No one touch anything.

The propagation delay of the DSLR is such, that it must be triggered around 63 milliseconds before the wire is exploded. This timing delay is handled with the use of a Camera Axe running a custom firmware. Final calibration of the system was achieved by taking many photographs of the trigger spark at faster and faster shutter speeds.

Camera Axe lower left.
Testing revealed that the propagation delay in the camera varies by as much as 120µs depending what lens is fitted to the camera. Changing from landscape to portrait orientation increases the delay by 150µs... Enough to cause much hair loss over time...

The pictures mostly speak for themselves... Here are some of the first shots that were successfully taken, All shots other than the light bulb are 0.15mm diameter copper wire being exploded at approximately 4000v:

The blue band in the image to the right is the rather bright flash caused by the electrical discharge: Things happen so quickly that in the time taken for the shutter to scan the sensor, quite a lot happens.

Rough calculations revealed that the plasma is moving at an average speed of around mach 2 during the duration of the exposure. The rapid expansion of the plasma is evidenced in the photograph to the left of a light bulb having a very bad day.

Changing the camera to portrait orientation so that the shutter scanned along the length of the wire revealed quite a lot more information about what was going on. Along with the fun of discovering the change in propagation delay of the camera.

At this point I turned my attention back to one of the original goals of the project: This was to create lettering with exploding wire plasma in camera.

Attempts at shaping the wire yielded no real results due to the plasma expanding far too rapidly.
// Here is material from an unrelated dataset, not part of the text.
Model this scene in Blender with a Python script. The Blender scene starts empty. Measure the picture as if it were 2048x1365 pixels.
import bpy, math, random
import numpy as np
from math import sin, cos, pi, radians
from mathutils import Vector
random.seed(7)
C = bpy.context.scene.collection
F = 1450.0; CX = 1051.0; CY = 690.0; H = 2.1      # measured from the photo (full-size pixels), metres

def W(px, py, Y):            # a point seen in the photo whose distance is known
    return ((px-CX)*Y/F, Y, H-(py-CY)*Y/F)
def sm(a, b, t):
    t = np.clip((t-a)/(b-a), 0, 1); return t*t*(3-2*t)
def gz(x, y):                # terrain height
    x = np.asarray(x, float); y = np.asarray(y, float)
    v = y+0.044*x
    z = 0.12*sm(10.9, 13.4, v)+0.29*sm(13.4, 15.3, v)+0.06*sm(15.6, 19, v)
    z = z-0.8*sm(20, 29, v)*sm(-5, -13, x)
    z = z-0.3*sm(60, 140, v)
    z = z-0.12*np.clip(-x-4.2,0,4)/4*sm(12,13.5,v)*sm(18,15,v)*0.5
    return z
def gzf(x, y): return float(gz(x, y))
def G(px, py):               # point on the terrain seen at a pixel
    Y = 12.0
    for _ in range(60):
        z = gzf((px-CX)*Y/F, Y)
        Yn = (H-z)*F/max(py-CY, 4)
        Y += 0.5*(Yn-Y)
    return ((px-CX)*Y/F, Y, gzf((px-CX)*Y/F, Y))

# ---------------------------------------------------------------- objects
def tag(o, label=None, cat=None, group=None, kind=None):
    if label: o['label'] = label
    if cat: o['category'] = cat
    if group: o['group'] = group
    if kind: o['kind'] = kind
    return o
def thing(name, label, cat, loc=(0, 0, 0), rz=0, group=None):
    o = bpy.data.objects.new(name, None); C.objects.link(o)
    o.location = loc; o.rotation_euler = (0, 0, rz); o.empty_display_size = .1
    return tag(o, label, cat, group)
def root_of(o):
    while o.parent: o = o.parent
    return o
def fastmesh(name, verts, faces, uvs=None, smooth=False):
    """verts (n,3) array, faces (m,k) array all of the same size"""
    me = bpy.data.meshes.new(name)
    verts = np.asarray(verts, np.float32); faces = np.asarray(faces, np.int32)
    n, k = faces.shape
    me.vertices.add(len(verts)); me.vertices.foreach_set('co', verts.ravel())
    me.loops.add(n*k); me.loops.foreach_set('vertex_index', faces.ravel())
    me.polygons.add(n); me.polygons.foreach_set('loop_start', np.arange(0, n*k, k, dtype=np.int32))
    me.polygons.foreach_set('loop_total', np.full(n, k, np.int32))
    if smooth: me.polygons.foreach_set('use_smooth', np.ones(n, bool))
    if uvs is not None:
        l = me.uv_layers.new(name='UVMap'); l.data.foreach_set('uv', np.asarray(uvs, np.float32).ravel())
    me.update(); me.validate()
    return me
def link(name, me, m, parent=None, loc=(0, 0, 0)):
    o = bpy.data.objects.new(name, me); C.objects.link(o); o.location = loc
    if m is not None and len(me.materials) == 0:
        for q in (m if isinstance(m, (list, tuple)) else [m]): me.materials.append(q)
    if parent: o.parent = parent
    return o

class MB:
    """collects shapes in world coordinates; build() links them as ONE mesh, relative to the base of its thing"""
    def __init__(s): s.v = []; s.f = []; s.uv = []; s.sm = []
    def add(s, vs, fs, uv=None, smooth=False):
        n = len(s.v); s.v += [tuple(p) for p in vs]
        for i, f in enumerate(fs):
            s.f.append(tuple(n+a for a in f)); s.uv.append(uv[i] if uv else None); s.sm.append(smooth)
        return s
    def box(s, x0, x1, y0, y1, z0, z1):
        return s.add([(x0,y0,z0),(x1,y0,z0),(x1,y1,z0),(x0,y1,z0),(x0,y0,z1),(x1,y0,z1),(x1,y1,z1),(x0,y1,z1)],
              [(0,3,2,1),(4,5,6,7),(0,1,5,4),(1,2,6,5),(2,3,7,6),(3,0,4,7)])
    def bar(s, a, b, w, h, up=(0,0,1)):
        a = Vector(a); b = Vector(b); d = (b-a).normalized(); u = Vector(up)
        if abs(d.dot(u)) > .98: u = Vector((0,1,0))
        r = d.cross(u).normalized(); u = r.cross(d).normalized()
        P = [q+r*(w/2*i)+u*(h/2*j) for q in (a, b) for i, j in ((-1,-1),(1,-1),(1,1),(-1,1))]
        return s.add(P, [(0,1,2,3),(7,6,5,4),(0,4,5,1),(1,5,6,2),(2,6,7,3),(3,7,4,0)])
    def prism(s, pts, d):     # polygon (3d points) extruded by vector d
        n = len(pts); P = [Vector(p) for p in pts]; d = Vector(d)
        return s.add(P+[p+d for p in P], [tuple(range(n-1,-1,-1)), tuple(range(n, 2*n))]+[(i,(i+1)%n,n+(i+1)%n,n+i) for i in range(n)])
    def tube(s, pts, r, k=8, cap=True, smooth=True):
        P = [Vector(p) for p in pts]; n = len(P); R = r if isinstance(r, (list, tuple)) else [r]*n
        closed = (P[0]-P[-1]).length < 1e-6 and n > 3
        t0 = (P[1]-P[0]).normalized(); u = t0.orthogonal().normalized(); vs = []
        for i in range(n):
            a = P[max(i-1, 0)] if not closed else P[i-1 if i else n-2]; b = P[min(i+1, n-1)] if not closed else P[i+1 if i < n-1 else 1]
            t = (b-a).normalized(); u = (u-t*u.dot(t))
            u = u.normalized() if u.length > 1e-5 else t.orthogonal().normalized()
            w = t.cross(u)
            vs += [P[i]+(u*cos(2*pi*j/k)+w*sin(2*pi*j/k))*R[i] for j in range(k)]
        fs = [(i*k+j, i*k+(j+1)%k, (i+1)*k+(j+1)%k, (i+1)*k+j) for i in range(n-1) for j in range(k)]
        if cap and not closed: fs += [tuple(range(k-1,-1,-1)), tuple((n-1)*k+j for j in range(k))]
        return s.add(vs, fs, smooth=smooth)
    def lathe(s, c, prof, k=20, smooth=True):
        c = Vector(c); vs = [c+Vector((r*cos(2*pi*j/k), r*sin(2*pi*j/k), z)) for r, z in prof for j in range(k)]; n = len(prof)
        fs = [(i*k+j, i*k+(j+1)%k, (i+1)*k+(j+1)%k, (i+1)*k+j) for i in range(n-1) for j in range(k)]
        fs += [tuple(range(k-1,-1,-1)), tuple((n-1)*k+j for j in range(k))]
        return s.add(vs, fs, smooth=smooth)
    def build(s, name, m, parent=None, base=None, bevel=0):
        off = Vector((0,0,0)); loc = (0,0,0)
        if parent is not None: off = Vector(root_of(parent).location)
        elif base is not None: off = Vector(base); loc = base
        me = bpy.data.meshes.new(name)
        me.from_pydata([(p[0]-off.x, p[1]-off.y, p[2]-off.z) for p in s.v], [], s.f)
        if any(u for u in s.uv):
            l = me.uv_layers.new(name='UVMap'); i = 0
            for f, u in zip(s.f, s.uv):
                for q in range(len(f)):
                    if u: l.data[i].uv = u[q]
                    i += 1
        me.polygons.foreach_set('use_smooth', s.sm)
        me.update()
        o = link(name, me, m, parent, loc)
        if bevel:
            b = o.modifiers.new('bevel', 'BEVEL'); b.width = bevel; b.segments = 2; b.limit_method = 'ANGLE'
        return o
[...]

One interesting side effect was the result of what appears to be the shock waves converging in the corner of the wire: The corner was very neatly "cut" into the black foam core used as the background.

An attempt at creating the letter "L"
The "L" cut into the background.

The next idea was to constrain the plasma in some for of channel, long enough to take the exposure.
An hour or so in front of Sketchup later I had something on the go in my Ultimaker printer:

"L" just before being exploded.
The first revision of the lettering turned out to be too small. The "L" exploded violently whilst spraying PLA shrapnel all over the workshop.

The "L" exploding.
The "L" also failed to constrain the plasma for long enough.

Remains of the "L" mould.

After redesigning the moulds to be bigger and stronger, we started getting much better results:

One can see the wire fragmenting in the flash bar.